SET TASK - Copy every line, leaving nothing out and adding nothing.

RECORDED DATA -
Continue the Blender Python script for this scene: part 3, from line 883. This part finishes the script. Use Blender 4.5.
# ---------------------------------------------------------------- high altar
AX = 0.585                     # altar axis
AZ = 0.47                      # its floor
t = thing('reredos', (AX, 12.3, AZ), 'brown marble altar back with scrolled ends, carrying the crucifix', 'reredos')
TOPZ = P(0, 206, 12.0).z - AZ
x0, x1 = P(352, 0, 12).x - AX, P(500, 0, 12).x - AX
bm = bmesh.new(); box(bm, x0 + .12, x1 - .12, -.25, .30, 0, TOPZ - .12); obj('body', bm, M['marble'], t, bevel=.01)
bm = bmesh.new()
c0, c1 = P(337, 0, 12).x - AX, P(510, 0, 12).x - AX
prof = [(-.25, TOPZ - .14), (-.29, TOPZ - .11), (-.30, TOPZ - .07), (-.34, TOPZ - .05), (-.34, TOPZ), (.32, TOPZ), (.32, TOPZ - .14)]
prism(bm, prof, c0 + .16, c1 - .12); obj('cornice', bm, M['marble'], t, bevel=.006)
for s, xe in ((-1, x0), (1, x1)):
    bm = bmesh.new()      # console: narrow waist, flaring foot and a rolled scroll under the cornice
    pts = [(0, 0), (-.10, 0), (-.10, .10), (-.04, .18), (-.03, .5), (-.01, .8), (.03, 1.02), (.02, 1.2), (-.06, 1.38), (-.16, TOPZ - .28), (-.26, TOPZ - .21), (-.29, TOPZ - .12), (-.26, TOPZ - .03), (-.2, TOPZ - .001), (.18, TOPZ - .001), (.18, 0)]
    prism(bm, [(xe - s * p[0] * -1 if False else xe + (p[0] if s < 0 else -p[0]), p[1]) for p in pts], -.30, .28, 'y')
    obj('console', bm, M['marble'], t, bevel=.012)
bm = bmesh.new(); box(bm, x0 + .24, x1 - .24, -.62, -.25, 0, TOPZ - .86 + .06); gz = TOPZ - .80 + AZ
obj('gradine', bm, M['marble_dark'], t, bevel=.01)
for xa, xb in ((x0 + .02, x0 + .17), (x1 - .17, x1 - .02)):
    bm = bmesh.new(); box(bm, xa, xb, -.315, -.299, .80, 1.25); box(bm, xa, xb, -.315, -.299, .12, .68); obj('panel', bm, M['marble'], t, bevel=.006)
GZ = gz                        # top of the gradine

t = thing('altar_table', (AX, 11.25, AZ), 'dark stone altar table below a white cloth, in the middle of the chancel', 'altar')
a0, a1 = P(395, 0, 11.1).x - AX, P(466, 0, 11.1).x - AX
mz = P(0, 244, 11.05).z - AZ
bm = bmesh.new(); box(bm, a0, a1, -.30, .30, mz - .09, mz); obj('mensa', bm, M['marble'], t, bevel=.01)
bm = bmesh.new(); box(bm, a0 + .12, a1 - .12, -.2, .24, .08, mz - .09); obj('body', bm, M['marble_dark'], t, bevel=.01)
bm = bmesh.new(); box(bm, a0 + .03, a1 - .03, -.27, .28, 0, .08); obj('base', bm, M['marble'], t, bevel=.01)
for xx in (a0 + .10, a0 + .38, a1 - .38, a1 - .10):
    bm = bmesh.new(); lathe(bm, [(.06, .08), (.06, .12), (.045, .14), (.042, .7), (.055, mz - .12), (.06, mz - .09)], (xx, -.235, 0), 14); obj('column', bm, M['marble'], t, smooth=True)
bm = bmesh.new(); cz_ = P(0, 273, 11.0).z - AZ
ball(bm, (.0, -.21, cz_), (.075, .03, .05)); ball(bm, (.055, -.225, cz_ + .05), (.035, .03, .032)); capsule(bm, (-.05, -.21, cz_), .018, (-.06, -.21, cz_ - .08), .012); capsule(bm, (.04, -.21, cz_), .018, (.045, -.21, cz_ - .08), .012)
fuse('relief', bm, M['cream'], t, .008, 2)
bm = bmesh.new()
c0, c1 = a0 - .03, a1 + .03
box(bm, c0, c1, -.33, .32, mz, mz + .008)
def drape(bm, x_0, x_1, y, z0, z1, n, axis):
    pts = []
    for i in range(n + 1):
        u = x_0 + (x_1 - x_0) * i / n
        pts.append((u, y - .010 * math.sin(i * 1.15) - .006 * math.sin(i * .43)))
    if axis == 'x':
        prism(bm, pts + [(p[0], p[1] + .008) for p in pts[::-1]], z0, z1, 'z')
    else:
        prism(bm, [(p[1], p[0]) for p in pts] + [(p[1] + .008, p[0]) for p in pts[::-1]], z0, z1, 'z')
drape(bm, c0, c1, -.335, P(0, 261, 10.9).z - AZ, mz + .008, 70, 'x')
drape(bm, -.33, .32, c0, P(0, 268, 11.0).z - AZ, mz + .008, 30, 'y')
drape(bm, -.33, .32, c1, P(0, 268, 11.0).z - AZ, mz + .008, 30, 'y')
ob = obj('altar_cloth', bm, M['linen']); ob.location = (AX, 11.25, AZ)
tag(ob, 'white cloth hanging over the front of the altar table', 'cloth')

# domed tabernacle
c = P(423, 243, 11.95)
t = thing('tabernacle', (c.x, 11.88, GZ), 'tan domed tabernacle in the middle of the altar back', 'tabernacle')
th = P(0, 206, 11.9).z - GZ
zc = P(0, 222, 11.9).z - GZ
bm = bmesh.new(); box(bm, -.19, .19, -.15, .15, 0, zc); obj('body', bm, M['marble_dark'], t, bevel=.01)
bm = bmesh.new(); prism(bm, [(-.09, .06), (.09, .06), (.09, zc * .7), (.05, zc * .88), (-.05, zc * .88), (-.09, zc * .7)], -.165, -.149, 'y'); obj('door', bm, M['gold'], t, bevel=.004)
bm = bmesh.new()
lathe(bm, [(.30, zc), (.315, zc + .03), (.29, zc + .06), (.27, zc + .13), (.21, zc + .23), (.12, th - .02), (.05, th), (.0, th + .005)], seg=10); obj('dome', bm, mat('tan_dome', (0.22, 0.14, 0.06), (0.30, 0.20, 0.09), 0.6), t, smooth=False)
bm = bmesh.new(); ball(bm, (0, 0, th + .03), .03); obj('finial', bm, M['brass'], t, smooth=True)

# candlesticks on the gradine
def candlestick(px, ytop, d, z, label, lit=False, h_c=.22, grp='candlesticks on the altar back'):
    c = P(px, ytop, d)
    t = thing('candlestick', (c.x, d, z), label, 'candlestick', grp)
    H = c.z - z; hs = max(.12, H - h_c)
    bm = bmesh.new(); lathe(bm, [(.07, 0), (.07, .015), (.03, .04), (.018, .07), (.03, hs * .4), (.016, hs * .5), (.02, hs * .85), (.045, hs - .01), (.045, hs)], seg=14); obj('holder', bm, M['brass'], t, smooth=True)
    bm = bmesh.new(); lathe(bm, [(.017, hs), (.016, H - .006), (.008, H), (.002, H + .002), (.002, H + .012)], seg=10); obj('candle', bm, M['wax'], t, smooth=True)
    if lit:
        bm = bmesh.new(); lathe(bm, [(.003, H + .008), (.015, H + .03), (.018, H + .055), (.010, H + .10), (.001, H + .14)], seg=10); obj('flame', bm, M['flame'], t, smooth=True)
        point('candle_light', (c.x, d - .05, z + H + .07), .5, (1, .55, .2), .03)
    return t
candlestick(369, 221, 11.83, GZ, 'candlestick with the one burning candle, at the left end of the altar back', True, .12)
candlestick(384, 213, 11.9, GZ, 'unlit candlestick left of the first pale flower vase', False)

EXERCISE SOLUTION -
Continue the Blender Python script for this scene: part 3, from line 883. This part finishes the script. Use Blender 4.5.
# ---------------------------------------------------------------- high altar
AX = 0.585                     # altar axis
AZ = 0.47                      # its floor
t = thing('reredos', (AX, 12.3, AZ), 'brown marble altar back with scrolled ends, carrying the crucifix', 'reredos')
TOPZ = P(0, 206, 12.0).z - AZ
x0, x1 = P(352, 0, 12).x - AX, P(500, 0, 12).x - AX
bm = bmesh.new(); box(bm, x0 + .12, x1 - .12, -.25, .30, 0, TOPZ - .12); obj('body', bm, M['marble'], t, bevel=.01)
bm = bmesh.new()
c0, c1 = P(337, 0, 12).x - AX, P(510, 0, 12).x - AX
prof = [(-.25, TOPZ - .14), (-.29, TOPZ - .11), (-.30, TOPZ - .07), (-.34, TOPZ - .05), (-.34, TOPZ), (.32, TOPZ), (.32, TOPZ - .14)]
prism(bm, prof, c0 + .16, c1 - .12); obj('cornice', bm, M['marble'], t, bevel=.006)
for s, xe in ((-1, x0), (1, x1)):
    bm = bmesh.new()      # console: narrow waist, flaring foot and a rolled scroll under the cornice
    pts = [(0, 0), (-.10, 0), (-.10, .10), (-.04, .18), (-.03, .5), (-.01, .8), (.03, 1.02), (.02, 1.2), (-.06, 1.38), (-.16, TOPZ - .28), (-.26, TOPZ - .21), (-.29, TOPZ - .12), (-.26, TOPZ - .03), (-.2, TOPZ - .001), (.18, TOPZ - .001), (.18, 0)]
    prism(bm, [(xe - s * p[0] * -1 if False else xe + (p[0] if s < 0 else -p[0]), p[1]) for p in pts], -.30, .28, 'y')
    obj('console', bm, M['marble'], t, bevel=.012)
bm = bmesh.new(); box(bm, x0 + .24, x1 - .24, -.62, -.25, 0, TOPZ - .86 + .06); gz = TOPZ - .80 + AZ
obj('gradine', bm, M['marble_dark'], t, bevel=.01)
for xa, xb in ((x0 + .02, x0 + .17), (x1 - .17, x1 - .02)):
    bm = bmesh.new(); box(bm, xa, xb, -.315, -.299, .80, 1.25); box(bm, xa, xb, -.315, -.299, .12, .68); obj('panel', bm, M['marble'], t, bevel=.006)
GZ = gz                        # top of the gradine

t = thing('altar_table', (AX, 11.25, AZ), 'dark stone altar table below a white cloth, in the middle of the chancel', 'altar')
a0, a1 = P(395, 0, 11.1).x - AX, P(466, 0, 11.1).x - AX
mz = P(0, 244, 11.05).z - AZ
bm = bmesh.new(); box(bm, a0, a1, -.30, .30, mz - .09, mz); obj('mensa', bm, M['marble'], t, bevel=.01)
bm = bmesh.new(); box(bm, a0 + .12, a1 - .12, -.2, .24, .08, mz - .09); obj('body', bm, M['marble_dark'], t, bevel=.01)
bm = bmesh.new(); box(bm, a0 + .03, a1 - .03, -.27, .28, 0, .08); obj('base', bm, M['marble'], t, bevel=.01)
for xx in (a0 + .10, a0 + .38, a1 - .38, a1 - .10):
    bm = bmesh.new(); lathe(bm, [(.06, .08), (.06, .12), (.045, .14), (.042, .7), (.055, mz - .12), (.06, mz - .09)], (xx, -.235, 0), 14); obj('column', bm, M['marble'], t, smooth=True)
bm = bmesh.new(); cz_ = P(0, 273, 11.0).z - AZ
ball(bm, (.0, -.21, cz_), (.075, .03, .05)); ball(bm, (.055, -.225, cz_ + .05), (.035, .03, .032)); capsule(bm, (-.05, -.21, cz_), .018, (-.06, -.21, cz_ - .08), .012); capsule(bm, (.04, -.21, cz_), .018, (.045, -.21, cz_ - .08), .012)
fuse('relief', bm, M['cream'], t, .008, 2)
bm = bmesh.new()
c0, c1 = a0 - .03, a1 + .03
box(bm, c0, c1, -.33, .32, mz, mz + .008)
def drape(bm, x_0, x_1, y, z0, z1, n, axis):
    pts = []
    for i in range(n + 1):
        u = x_0 + (x_1 - x_0) * i / n
        pts.append((u, y - .010 * math.sin(i * 1.15) - .006 * math.sin(i * .43)))
    if axis == 'x':
        prism(bm, pts + [(p[0], p[1] + .008) for p in pts[::-1]], z0, z1, 'z')
    else:
        prism(bm, [(p[1], p[0]) for p in pts] + [(p[1] + .008, p[0]) for p in pts[::-1]], z0, z1, 'z')
drape(bm, c0, c1, -.335, P(0, 261, 10.9).z - AZ, mz + .008, 70, 'x')
drape(bm, -.33, .32, c0, P(0, 268, 11.0).z - AZ, mz + .008, 30, 'y')
drape(bm, -.33, .32, c1, P(0, 268, 11.0).z - AZ, mz + .008, 30, 'y')
ob = obj('altar_cloth', bm, M['linen']); ob.location = (AX, 11.25, AZ)
tag(ob, 'white cloth hanging over the front of the altar table', 'cloth')

# domed tabernacle
c = P(423, 243, 11.95)
t = thing('tabernacle', (c.x, 11.88, GZ), 'tan domed tabernacle in the middle of the altar back', 'tabernacle')
th = P(0, 206, 11.9).z - GZ
zc = P(0, 222, 11.9).z - GZ
bm = bmesh.new(); box(bm, -.19, .19, -.15, .15, 0, zc); obj('body', bm, M['marble_dark'], t, bevel=.01)
bm = bmesh.new(); prism(bm, [(-.09, .06), (.09, .06), (.09, zc * .7), (.05, zc * .88), (-.05, zc * .88), (-.09, zc * .7)], -.165, -.149, 'y'); obj('door', bm, M['gold'], t, bevel=.004)
bm = bmesh.new()
lathe(bm, [(.30, zc), (.315, zc + .03), (.29, zc + .06), (.27, zc + .13), (.21, zc + .23), (.12, th - .02), (.05, th), (.0, th + .005)], seg=10); obj('dome', bm, mat('tan_dome', (0.22, 0.14, 0.06), (0.30, 0.20, 0.09), 0.6), t, smooth=False)
bm = bmesh.new(); ball(bm, (0, 0, th + .03), .03); obj('finial', bm, M['brass'], t, smooth=True)

# candlesticks on the gradine
def candlestick(px, ytop, d, z, label, lit=False, h_c=.22, grp='candlesticks on the altar back'):
    c = P(px, ytop, d)
    t = thing('candlestick', (c.x, d, z), label, 'candlestick', grp)
    H = c.z - z; hs = max(.12, H - h_c)
    bm = bmesh.new(); lathe(bm, [(.07, 0), (.07, .015), (.03, .04), (.018, .07), (.03, hs * .4), (.016, hs * .5), (.02, hs * .85), (.045, hs - .01), (.045, hs)], seg=14); obj('holder', bm, M['brass'], t, smooth=True)
    bm = bmesh.new(); lathe(bm, [(.017, hs), (.016, H - .006), (.008, H), (.002, H + .002), (.002, H + .012)], seg=10); obj('candle', bm, M['wax'], t, smooth=True)
    if lit:
        bm = bmesh.new(); lathe(bm, [(.003, H + .008), (.015, H + .03), (.018, H + .055), (.010, H + .10), (.001, H + .14)], seg=10); obj('flame', bm, M['flame'], t, smooth=True)
        point('candle_light', (c.x, d - .05, z + H + .07), .5, (1, .55, .2), .03)
    return t
candlestick(369, 221, 11.83, GZ, 'candlestick with the one burning candle, at the left end of the altar back', True, .12)
candlestick(384, 213, 11.9, GZ, 'unlit candlestick left of the first pale flower vase', False)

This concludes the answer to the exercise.